The Democrats (and many Republicans) in Congress who "voted for this war" (though that isn't really what they did, and no one in either party is consistent enough with this idea to usefully draw the distinction between giving Chimpy the right to go to the UN to present his case, and "voting for The War"), thinking that it would be politically bad to ever vote against a war lead by warmongering idiots and fools, are now predictably backpedaling on their pro-war stances because the qWagmire has turned into a financial, military, and moral disaster the size of which staggers even the most far-sighted war protestors.
Their defense? They didn't get the same intelligence that the White House did, so they were "fooled". It's not so easy to see how they were fooled into thinking that any war lead by this particular team, "Halliburton" Cheney and "Selling nuclear reactors to North Korea" Rumsfeld among them, would turn out OK. Maybe they thought that Bush wars in Iraq were always going to be short and popular, like the 1991 blood-for-oil fest led by Bush Sr. Maybe they just missed the fact that the architect for THAT little adventure, Brent Scowcroft, was in the papers arguing against IraqII, but then our Congresscritters seem incredibly dim on most matters. So, they were "fooled" by the intelligence they had is their defense.
Bush, wanting to strap the entire govenment onto himself and spread the blame around far and wide, says that the Congress couldn't have been "fooled" because they had the same intelligence that the Shite House had.
Turns out, yet again, that Bush is lying through his fucking teeth. Our Congressional mushrooms were kept in the dark and fed bullshit. The non-partisan Congressional Research Service was asked to look into this matter, and Diane Feinstein has
published their findings. Among them:
By virtue of his constitutional role as commander-and-in-chief and head of the executive branch, the President has access to all national intelligence collected, analyzed and produced by the Intelligence Community. The President's position also affords him the authority - which, at certain times, has been aggressively asserted - to restrict the flow of intelligence information to Congress and its two intelligence committees, which are charged with providing legislative oversight of the Intelligence Community. As a result, the President, and a small number of presidentially-designated Cabinet-level officials, including the Vice President - in contrast to Members of Congress - have access to a far greater overall volume of intelligence and to more sensitive intelligence information, including information regarding intelligence sources and methods. They, unlike Members of Congress, also have the authority to more extensively task the Intelligence Community, and its extensive cadre of analysts, for follow-up information. As a result, the President and his most senior advisors arguably are better positioned to assess the quality of the Community's intelligence more accurately than is Congress.

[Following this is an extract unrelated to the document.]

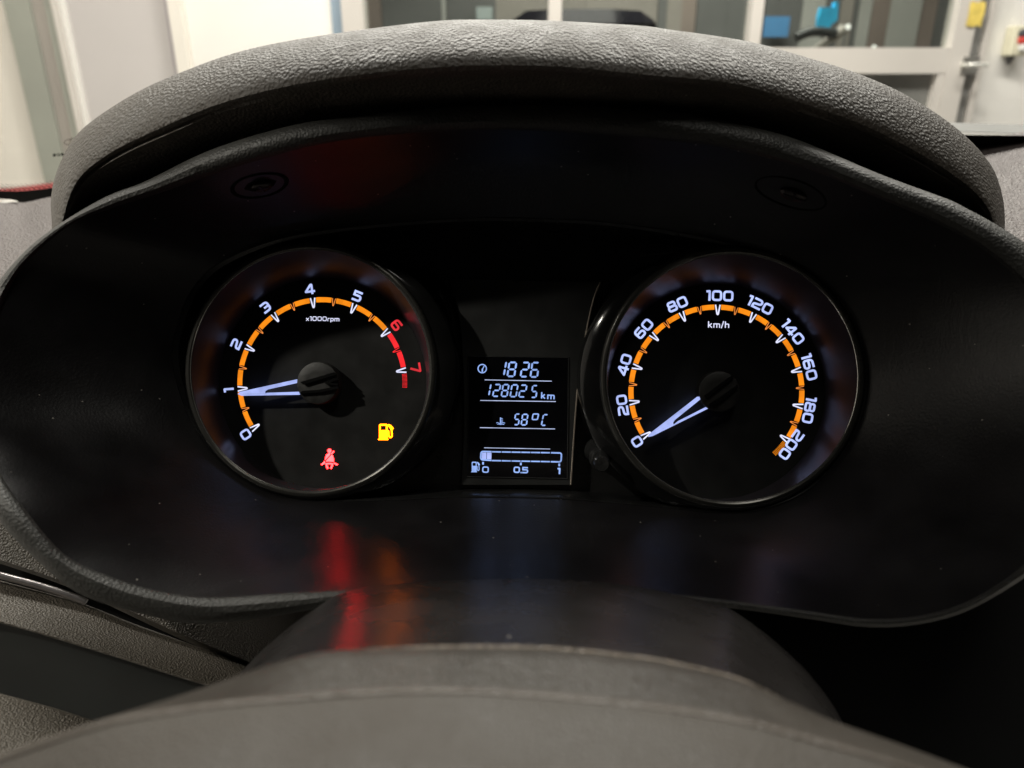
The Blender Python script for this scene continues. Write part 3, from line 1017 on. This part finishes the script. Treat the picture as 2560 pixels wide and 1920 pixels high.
# ================================================================== STEERING COLUMN COVER AND WHEEL
c0 = [(430, 1980), (500, 1830), (560, 1735), (627, 1654), (712, 1577), (773, 1532), (858, 1482), (971, 1462), (1175, 1449), (1400, 1449), (1600, 1468), (1799, 1513), (1850, 1538), (1934, 1600), (2019, 1680),
      (2082, 1762), (2120, 1840), (2150, 1960)]
c1p = [(380, 2100), (430, 1930), (480, 1830), (560, 1760), (660, 1700), (760, 1665), (860, 1650), (971, 1640), (1175, 1636), (1400, 1640), (1600, 1665), (1799, 1715), (1870, 1745), (1960, 1795), (2050, 1850),
       (2120, 1910), (2160, 1990), (2190, 2110)]
A0 = smooth2(c0, 90); A1 = smooth2(c1p, 90)
rows = [[P(p.x, p.y + 30, .262) for p in A0], [P(p.x, p.y + 6, .259) for p in A0], [P(p.x, p.y + 1, .2555) for p in A0], [P(p.x, p.y, .2535) for p in A0]]
for k in range(1, 9):
    t = k / 8
    rr = []
    for a, b in zip(A0, A1):
        # straight line in space between the two edges
        rr.append(P(a.x, a.y, .2535).lerp(P(b.x, b.y, .168), t))
    rows.append(rr)
column = MB().grid(rows).build('steering_column_cover', M_COL)
tag(column, 'smooth dark grey steering column cover below the dials, mirroring the red and amber warning lamps', 'column cover')

w0 = [(-160, 1950), (0, 1888), (244, 1803), (430, 1745), (529, 1712), (610, 1683), (700, 1655), (790, 1632), (926, 1622), (1152, 1618), (1378, 1623), (1604, 1646), (1700, 1663), (1829, 1692), (1913, 1726),
      (1997, 1764), (2082, 1802), (2251, 1861), (2398, 1916), (2650, 2010)]
w1 = [(-160, 1956), (0, 1894), (244, 1810), (430, 1775), (610, 1752), (700, 1746), (895, 1730), (1062, 1724), (1280, 1730), (1468, 1746), (1700, 1773), (1871, 1804), (1997, 1837), (2150, 1880), (2300, 1925),
      (2450, 1975), (2650, 2050)]
B0 = smooth2(w0, 110); B1 = smooth2(w1, 110)
wheel = empty('steering_wheel', P(1280, 1900, .12), 'out of focus grey steering wheel hub filling the bottom of the view', 'steering wheel')
rows = [[P(p.x, p.y + 40, .175) for p in B0], [P(p.x, p.y + 8, .163) for p in B0], [P(p.x, p.y, .159) for p in B0]]
for t in (.05, .25, .5, .75, 1.0, 1.08):
    rows.append([P(a.x, a.y, .1575).lerp(P(b.x, b.y + 3, .140), t) for a, b in zip(B0, B1)])
MB().grid(rows).build('hub_cover', mat('wheel_shell', (.030, .0252, .0200), .42, spec=.45, bump=[('v', 1300, .0004, .6)], noise=(35, .14)), wheel)  # darker than the pad: shade from its slope is put into the colour
rows = []
for dv, d in ((30, .146), (6, .1405), (0, .138), (4, .1365), (12, .1355), (60, .131), (140, .124), (260, .115), (420, .106)):
    rows.append([P(p.x, p.y + dv, d) for p in B1])
MB().grid(rows).build('airbag_pad', M_WHEEL, wheel)

ed0 = [p for p in B0 if 900 < p.x < 1950]
M_EDGE = mat('edge_highlight', (.16, .13, .10), .38, spec=.6, bump=[('n', 1800, .0006, 1.0), ('v', 900, .0006, .8)], noise=(900, .6))  # pale colour paints the speckled highlight along the hub rim
MB().tube([P(p.x, p.y + 1, .1585) for p in ed0], [.0006 * math.sin(PI * (k + .5) / len(ed0)) ** .5 for k in range(len(ed0))], 8).build('hub_highlight', M_EDGE, wheel)
MB().tube([P(p.x, p.y + 17, .1368) for p in B1], .0016, 14).build('pad_highlight', mat('pad_highlight_plastic', (.064, .053, .043), .42, spec=.4, bump=[('v', 1400, .0003, .5)], noise=(60, .15)), wheel)  # added lighter tube; the ridge highlight is put into its colour

# ================================================================== WINDSCREEN
BLs = P(-700, 492, .70); BRs = P(3300, 300, .78)
BLs.y = BRs.y = .70
BLs.z = 1.055; BRs.z = 1.105
ex = (BRs - BLs).normalized()
up_s = Vector((0, -.80, .60)); up_s = (up_s - ex * up_s.dot(ex)).normalized()
sn = ex.cross(up_s).normalized()


def ons(u, v, off=0.0):
    r = ray(u, v)
    t = (BLs + sn * off - CAM).dot(sn) / r.dot(sn)
    return CAM + r * t


screen = empty('windscreen', BLs.lerp(BRs, .5), 'sloping clear windscreen between the dashboard and the workshop, black dotted edge at lower left', 'windscreen')
MB().grid([[BLs, BRs], [BLs + up_s * .85, BRs + up_s * .85]]).build('glass_pane', glass('screen_glass', (.97, .985, .975), .03), screen, smooth=False)
# printed border: solid band, then rows of dots that shrink upwards
M_FRIT = mat('black_frit', (.004, .004, .004), .7, spec=.08, noise=(20, .2))
edge = [(-260, 486), (-100, 480), (0, 477), (30, 477.5), (60, 477), (100, 473), (130, 469), (200, 460)]
e_ = smooth2(edge, 24)
MB().grid([[ons(p.x, p.y, -.001) for p in e_], [ons(p.x, p.y + 42, -.001) for p in e_]]).build('frit_band', M_FRIT, screen, smooth=False)
bm = MB()
for row in range(5):
    for k in range(-20, 18):
        u = k * 12.3 + (row % 2) * 6 + 4 * row * .2
        # height of the band edge here
        yy = None
        for a_, b_ in zip(e_[:-1], e_[1:]):
            if a_.x <= u <= b_.x:
                yy = a_.y + (b_.y - a_.y) * (u - a_.x) / (b_.x - a_.x)
        if yy is None: continue
        v = yy - 3.2 - row * 3.3
        rx = 4.3 - row * .65; ry = 1.75 - row * .24
        bm.add([ons(u + rx * math.cos(q * PI / 5), v + ry * math.sin(q * PI / 5), -.001) for q in range(10)], [tuple(range(10))])
tag(bm.build('frit_dots', M_FRIT, screen, smooth=False), kind='stuff')
# etched marks seen from behind, part hidden by the hood
bm = MB()
el = [Vector((186 + 26 * math.cos(q * PI / 16), 354 + 8.5 * math.sin(q * PI / 16) - 2.5 * math.cos(q * PI / 16))) for q in range(32)]


def mark(paths):
    m_ = MB()
    for pts, wd, cl in paths:
        t_ = MB()
        stroke(t_, [Vector(p) for p in pts], wd, 0, cl)
        m_.add([ons(v.x, v.y, -.001) for v in t_.v], t_.f)
    return m_


tag(mark([(el, 1.3, True), ([(172, 352), (178, 350), (180, 354), (172, 359), (181, 359)], 1.3, False), ([(186, 350), (191, 350)], 1.3, False)]).build('oval_mark', M_FRIT, screen, smooth=False), 'oval mark etched in the glass')
sg = []
for ch, x0 in (('a', 131.5), ('o', 142), ('s', 152)):
    for pts, cl, r in G[ch][1]:
        sg.append(([(x0 + p.x * 12.5, 391 - p.y * 9 - (x0 - 131) * .08) for p in rpath(pts, cl, r)], 2.2, cl))
tag(mark(sg).build('etched_mark', M_FRIT, screen, smooth=False), 'small etched characters')
# seal and cowl at the foot of the glass, right
MB().grid([[ons(u, v - 3, .006) for u, v in ((1900, 352), (2390, 340), (2560, 342), (2800, 345))], [ons(u, v + 40, .006) for u, v in ((1900, 352), (2390, 340), (2560, 342), (2800, 345))]]).build('rubber_seal', M_BLACK, screen, smooth=False)
dz = Vector((0, .05, 0))
M_COWL = mat('cowl_grey', (.13, .13, .12), .5, noise=(15, .1)); M_COWL2 = mat('cowl_cream', (.13, .12, .10), .5, noise=(15, .1))
MB().grid([[WY(u, v, .78) for u, v in ((2250, 304), (2400, 307), (2560, 312), (2800, 320))], [WY(u, v, .75) for u, v in ((2250, 325), (2400, 328), (2560, 334), (2800, 342))],
           [WY(u, v, .78) for u, v in ((2250, 331), (2400, 334), (2560, 340), (2800, 348))]]).build('cowl_panel', M_COWL, screen)
MB().grid([[WY(u, v, .74) for u, v in ((2250, 326), (2400, 329), (2560, 335), (2800, 343))], [WY(u, v, .73) for u, v in ((2250, 336), (2400, 339), (2560, 345), (2800, 352))],
           [WY(u, v, .77) for u, v in ((2250, 342), (2400, 345), (2560, 350), (2800, 357))]]).build('cowl_edge', M_COWL2, screen)
# red bonnet glimpsed through the dots
hb = catmull([(-300, 482), (-100, 476), (0, 472), (60, 466), (130, 458), (260, 445), (420, 440)], 5)
MB().grid([[WY(p.x, p.y + 60, .80) for p in hb], [WY(p.x, p.y + 12, 1.0) for p in hb], [WY(p.x, p.y + 3, 1.25) for p in hb], [WY(p.x, p.y, 1.45) for p in hb], [WY(p.x, p.y + 6, 1.65) for p in hb]]).build(
    'car_bonnet', mat('red_paint', (.20, .010, .010), .5, spec=.2, noise=(8, .08)))
tag(bpy.data.objects['car_bonnet'], 'red bonnet of the car glimpsed through the dotted windscreen edge', 'car bonnet')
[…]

In addition to their greater access to intelligence, the President and his senior advisors also are better equipped than is Congress to assess intelligence information by virtue of the primacy of their roles in formulating U.S. foreign policy. Their foreign policy responsibilities often require active, sustained, and often personal interaction, with senior officials of many of the same countries targeted for intelligence collection by the Intelligence Community. Thus the President and his senior advisors are uniquely positioned to glean additional information and impressions - information that, like certain sensitive intelligence information, is generally unavailable to Congress - that can provide them with an important additional perspective with which to judge the quality of intelligence.
...
Congressional Access to Intelligence Information Not Routinely Provided in Four Areas
The executive branch generally does not routinely share with Congress four general types of intelligence information:
- the identities of intelligence sources;
- the "methods" employed by the Intelligence Community in collecting and analyzing intelligence;
- "raw" intelligence, which can be unevaluated or "lightly" evaluated intelligence, which in the case of human intelligence sometimes is provided by a single source, but which also could consist of intelligence derived from multiple sources when signals and imagery collection methods are employed; and,
- certain written intelligence products tailored to the specific needs of the President and other high-level executive branch policymakers. Included in the last category is the President's Daily Brief (PDB), a written intelligence product which is briefed daily to the President, and which consists of six to eight relatively short articles or briefs covering a broad array of topics. The PDB emphasizes current intelligence and is viewed as highly sensitive, in part, because it can contain intelligence source and operational information. Its dissemination is thus limited to the President and a small number of presidentially-designated senior administration policymakers.
So, not that this helps any of the dead and dying and wounded and maimed and tortured and raped in Iraq, but for what it is worth, gee the Congress didn't "know" the full extent of how much horsecrap the administration was shoveling. I hope they can sleep at night.